Not really seeing that, non technical people have deployed Discourse in 30 minutes per our official install guide. I can do it in 15 minutes, and a lot of that is external email service setup which is the same no matter what install method you use. The SMTP gods will have their tithe, and two decades of rampant spam means no “I will set up my own email server” is ever going to be “easy”.

At Sandstorm we feel it’s unacceptable for an app install to take more than one minute, including download time. Ideally we like them to take under 10 seconds. Moreover, we believe that ongoing updates should take literally zero effort. Essentially, we’re trying to match the experience of installing apps on your phone.

We observe that billions of users worldwide have no problem installing apps on their phones, but vanishingly few are interested in installing apps on a server, instead resorting to centralized SaaS. But on Sandstorm, installing a new app is actually faster and easier than signing up for its SaaS equivalent. When you get install times down to the 10-second range, users will actually go and install dozens of apps just to see what they do – something that no one would ever do if each takes 30 minutes of setup, and that most people don’t even really want to do with SaaS signups.

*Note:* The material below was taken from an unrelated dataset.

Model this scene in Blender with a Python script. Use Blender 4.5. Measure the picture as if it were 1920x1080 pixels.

Granted, SMTP setup needs to happen when installing Sandstorm itself. However:

  • This work is amortized across all the apps that eventually run on the server.
  • There are Sandstorm hosting providers available where SMTP is preconfigured.
  • We aim to automate as much of the setup as possible. We’ve already automated setting up DNS and TLS, and we plan to tackle SMTP in the future, e.g. by offering the option to automatically configure using Mailgun.

I imagine that, as an app developer, these kinds of automations are not the thing you want to be spending your time on. So by targeting Sandstorm you could leverage our work.

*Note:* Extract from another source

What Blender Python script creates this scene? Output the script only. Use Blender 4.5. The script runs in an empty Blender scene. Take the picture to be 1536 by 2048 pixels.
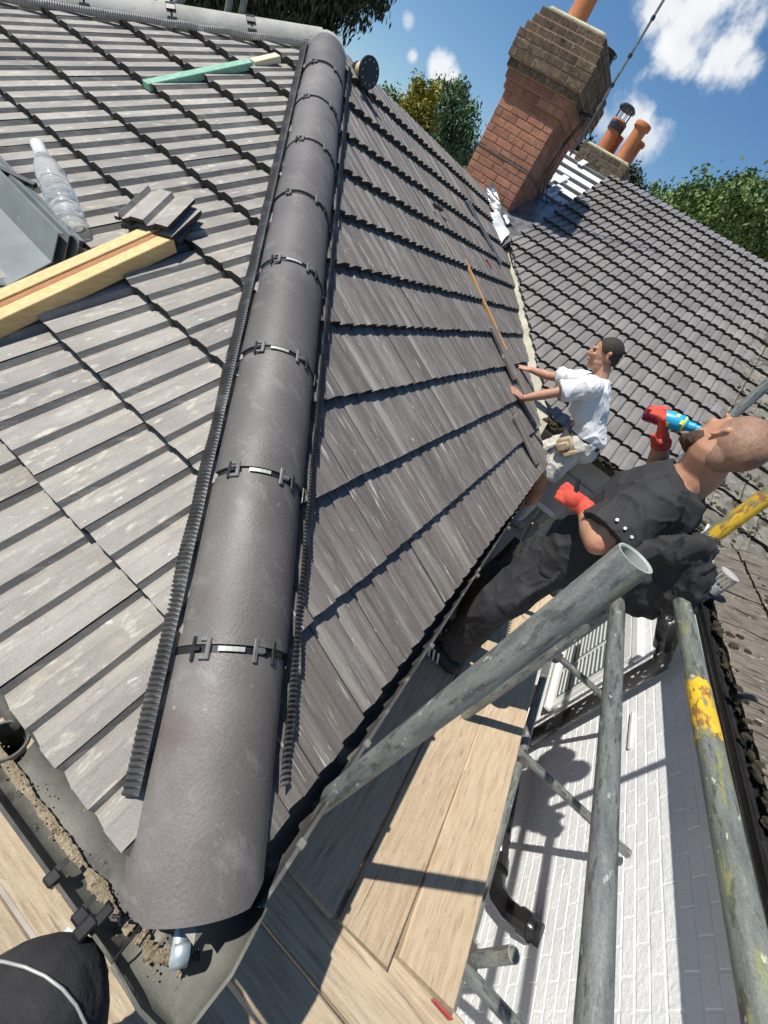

With all that said, I recognize there are other reasons why it might not make sense to officially support Sandstorm yet. But I really can’t let you get away with “30-minute installs are fine”. :wink:

9 Likes

I see this a something for sandstorm to put in their scope, rather than Discourse. Including the support of the platform outside of a docker container. I don’t think there is a great value exchange here given the short term and ongoing resources that would be required by the Discourse group to maintain this. It takes resources away from it’s core mission: developing a great platform for the future of quality online conversations and collaboration.

The 30mins one might spend installing the software pales in comparison to the hours, days and weeks you will spend building a community.

Discourse is not just an app, it’s a community platform. In fact I’d almost counter that the (slight) curve installing the software benefits the Discourse project by focusing on a userbase that is serious about building communities for the long haul, not just “trying out a forum software”.

For those that don’t want to do a 30min install, other options exist that do not require extra resources of the Discourse team.